Exercise goal =>
Exactly the lines from the one with "What Blender Python" to the one with "W, D, L, YB, ZC", both included, are to be printed again; leave out the rest.

Saved data entries
[start]

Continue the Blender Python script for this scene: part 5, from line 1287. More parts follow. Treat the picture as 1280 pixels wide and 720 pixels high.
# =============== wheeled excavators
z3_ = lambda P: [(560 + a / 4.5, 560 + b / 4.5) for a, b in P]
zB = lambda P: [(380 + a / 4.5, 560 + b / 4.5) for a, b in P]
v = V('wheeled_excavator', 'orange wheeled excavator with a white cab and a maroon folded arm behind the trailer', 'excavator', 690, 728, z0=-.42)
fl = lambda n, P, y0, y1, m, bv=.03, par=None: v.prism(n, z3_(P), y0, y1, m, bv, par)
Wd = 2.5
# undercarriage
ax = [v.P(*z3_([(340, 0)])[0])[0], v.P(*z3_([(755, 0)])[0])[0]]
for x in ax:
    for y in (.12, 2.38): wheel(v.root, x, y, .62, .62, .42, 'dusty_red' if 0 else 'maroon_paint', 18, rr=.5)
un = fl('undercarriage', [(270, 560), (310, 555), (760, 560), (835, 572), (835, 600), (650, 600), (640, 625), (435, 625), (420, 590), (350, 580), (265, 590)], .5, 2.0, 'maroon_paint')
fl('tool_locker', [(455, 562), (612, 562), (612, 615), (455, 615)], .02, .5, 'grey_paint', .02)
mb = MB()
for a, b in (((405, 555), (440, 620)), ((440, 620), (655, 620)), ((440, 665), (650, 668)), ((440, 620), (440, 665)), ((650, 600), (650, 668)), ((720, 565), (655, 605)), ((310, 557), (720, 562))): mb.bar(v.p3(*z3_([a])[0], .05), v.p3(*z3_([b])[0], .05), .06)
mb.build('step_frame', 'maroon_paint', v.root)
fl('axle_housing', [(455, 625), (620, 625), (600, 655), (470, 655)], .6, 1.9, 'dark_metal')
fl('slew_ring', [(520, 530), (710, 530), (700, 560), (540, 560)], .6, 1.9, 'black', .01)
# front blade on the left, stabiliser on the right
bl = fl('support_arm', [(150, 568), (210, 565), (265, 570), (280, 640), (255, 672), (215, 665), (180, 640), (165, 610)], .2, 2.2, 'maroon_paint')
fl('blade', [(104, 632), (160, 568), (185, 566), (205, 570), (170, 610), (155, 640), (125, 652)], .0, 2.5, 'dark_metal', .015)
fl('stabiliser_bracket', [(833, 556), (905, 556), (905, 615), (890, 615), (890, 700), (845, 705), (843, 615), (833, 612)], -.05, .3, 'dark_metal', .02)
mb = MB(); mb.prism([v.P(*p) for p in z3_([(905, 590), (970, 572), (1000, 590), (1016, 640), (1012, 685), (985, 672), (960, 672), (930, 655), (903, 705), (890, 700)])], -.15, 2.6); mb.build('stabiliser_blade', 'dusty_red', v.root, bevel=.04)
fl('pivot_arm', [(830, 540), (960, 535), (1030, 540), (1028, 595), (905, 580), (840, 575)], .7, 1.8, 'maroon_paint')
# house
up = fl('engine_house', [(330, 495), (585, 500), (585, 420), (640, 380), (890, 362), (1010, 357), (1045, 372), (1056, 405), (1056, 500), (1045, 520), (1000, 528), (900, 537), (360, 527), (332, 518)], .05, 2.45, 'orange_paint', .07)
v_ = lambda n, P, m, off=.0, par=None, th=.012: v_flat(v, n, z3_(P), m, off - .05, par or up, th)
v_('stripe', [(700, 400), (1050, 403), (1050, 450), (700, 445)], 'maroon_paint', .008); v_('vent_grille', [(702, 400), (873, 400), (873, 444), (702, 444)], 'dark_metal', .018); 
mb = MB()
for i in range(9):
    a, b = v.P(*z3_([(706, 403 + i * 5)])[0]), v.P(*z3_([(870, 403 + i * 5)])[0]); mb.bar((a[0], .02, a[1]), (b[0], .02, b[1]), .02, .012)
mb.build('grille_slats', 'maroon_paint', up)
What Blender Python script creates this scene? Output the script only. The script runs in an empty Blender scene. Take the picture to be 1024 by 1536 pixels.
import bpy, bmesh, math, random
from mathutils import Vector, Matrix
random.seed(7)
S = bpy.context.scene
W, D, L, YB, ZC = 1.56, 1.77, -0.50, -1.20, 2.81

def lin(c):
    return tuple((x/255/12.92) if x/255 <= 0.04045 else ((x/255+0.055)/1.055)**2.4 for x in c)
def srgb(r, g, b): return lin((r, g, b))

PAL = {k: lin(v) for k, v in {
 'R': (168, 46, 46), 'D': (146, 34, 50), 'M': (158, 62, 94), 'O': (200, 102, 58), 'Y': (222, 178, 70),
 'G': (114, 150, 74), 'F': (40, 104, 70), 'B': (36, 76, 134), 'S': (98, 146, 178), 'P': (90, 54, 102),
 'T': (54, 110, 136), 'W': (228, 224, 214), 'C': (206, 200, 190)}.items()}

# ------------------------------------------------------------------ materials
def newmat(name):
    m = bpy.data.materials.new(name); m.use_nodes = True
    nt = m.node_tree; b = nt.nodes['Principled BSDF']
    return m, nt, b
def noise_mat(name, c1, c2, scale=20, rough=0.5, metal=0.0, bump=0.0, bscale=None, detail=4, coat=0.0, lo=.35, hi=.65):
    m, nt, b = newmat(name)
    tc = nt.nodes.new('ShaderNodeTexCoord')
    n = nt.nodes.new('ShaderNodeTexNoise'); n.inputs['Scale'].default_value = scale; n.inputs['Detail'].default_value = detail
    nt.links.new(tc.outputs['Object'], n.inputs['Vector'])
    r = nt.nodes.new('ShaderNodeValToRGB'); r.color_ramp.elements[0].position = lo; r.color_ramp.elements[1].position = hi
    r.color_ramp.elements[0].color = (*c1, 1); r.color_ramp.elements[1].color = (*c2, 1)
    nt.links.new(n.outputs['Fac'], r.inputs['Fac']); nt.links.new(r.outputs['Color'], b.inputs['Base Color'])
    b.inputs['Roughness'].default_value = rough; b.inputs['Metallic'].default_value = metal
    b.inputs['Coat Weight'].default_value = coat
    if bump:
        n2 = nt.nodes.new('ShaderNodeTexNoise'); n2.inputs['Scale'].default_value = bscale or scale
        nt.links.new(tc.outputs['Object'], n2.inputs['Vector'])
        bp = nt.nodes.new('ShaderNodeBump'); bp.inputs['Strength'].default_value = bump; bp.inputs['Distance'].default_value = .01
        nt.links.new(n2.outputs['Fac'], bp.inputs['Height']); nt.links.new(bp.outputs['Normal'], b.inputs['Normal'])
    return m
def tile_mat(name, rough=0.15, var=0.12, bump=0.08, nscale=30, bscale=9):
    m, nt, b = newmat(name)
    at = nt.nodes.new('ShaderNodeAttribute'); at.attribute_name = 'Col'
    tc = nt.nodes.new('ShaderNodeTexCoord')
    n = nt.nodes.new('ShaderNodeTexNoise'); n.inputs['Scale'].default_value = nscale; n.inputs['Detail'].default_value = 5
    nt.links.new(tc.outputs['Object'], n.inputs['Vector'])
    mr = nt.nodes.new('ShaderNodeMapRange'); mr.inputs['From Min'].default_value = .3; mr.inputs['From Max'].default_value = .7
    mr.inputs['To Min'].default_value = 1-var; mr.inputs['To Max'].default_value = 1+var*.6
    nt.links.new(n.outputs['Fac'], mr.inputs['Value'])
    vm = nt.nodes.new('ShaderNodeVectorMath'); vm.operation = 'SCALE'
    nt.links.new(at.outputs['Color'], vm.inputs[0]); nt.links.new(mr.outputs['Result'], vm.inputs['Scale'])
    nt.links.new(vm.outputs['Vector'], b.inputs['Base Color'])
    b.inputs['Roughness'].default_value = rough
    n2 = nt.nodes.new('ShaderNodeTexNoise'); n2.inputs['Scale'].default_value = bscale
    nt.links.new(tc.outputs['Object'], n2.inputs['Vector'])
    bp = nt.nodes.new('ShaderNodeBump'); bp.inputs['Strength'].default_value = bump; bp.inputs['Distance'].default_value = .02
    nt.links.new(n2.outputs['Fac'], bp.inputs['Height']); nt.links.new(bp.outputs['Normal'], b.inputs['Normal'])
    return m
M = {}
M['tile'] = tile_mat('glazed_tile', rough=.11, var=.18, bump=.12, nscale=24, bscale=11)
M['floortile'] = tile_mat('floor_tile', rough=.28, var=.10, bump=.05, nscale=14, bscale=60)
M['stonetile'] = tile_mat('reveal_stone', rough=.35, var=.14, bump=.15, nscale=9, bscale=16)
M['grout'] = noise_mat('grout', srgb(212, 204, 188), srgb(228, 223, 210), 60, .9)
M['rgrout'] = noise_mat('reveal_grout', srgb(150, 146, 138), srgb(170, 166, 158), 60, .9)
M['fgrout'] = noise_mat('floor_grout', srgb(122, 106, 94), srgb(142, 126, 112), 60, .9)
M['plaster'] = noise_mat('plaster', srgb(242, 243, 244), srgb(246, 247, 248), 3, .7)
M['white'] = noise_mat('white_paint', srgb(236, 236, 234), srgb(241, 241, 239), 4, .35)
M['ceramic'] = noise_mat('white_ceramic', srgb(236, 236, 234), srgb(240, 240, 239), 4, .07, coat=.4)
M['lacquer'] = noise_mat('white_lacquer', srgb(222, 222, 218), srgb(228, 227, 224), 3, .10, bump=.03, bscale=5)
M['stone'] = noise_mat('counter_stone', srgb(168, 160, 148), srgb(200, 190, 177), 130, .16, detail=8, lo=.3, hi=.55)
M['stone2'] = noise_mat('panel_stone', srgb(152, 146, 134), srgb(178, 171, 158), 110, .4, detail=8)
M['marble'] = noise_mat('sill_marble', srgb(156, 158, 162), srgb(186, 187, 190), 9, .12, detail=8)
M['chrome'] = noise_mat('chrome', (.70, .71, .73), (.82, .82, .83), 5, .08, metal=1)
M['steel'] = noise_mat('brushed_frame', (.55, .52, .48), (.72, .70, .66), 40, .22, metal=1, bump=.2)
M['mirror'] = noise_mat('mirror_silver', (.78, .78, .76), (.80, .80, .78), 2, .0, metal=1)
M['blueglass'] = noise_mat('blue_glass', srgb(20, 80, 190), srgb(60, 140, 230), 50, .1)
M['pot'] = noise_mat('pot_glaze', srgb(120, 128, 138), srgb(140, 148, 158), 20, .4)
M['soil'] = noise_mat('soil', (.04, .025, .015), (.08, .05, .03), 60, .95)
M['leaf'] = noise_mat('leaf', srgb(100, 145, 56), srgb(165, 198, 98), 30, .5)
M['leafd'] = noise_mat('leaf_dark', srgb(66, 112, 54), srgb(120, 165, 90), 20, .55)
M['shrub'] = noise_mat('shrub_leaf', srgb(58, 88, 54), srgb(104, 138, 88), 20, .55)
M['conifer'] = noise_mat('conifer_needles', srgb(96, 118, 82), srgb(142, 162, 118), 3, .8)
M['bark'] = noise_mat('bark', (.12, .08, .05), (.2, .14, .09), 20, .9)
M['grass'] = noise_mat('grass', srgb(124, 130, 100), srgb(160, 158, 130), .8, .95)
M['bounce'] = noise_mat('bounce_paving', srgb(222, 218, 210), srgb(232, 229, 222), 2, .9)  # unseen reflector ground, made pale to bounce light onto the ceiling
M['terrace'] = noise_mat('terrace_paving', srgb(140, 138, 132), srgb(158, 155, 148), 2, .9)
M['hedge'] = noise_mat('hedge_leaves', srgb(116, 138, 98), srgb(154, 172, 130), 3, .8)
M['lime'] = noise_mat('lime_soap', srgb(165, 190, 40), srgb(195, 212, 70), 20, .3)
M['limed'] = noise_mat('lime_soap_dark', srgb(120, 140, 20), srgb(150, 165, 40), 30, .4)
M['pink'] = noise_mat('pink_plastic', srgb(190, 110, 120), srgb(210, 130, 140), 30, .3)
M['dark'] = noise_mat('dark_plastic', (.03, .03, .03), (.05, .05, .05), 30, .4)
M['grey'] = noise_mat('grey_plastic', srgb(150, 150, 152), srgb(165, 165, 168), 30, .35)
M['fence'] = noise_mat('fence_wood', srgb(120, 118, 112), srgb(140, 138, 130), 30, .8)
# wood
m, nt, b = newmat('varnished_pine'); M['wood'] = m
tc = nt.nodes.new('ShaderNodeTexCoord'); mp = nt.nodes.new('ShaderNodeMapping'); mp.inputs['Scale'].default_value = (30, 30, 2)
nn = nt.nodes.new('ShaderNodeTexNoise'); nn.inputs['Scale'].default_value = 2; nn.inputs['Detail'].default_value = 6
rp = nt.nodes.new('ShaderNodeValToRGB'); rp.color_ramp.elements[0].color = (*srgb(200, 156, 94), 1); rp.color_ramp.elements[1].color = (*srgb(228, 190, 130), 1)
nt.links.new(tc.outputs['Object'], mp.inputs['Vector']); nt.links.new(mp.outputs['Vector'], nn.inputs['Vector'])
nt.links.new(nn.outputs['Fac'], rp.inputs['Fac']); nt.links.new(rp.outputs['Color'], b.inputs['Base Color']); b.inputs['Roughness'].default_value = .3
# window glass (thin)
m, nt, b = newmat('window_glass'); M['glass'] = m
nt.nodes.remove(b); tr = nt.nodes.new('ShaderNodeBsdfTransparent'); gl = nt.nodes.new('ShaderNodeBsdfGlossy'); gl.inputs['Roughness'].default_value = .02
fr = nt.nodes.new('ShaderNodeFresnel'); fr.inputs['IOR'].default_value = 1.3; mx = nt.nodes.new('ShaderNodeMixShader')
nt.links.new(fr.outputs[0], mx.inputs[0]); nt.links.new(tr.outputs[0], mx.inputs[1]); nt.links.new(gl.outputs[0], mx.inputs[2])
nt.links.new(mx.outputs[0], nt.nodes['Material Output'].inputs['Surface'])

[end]

Task answer =>
What Blender Python script creates this scene? Output the script only. The script runs in an empty Blender scene. Take the picture to be 1024 by 1536 pixels.
import bpy, bmesh, math, random
from mathutils import Vector, Matrix
random.seed(7)
S = bpy.context.scene
W, D, L, YB, ZC = 1.56, 1.77, -0.50, -1.20, 2.81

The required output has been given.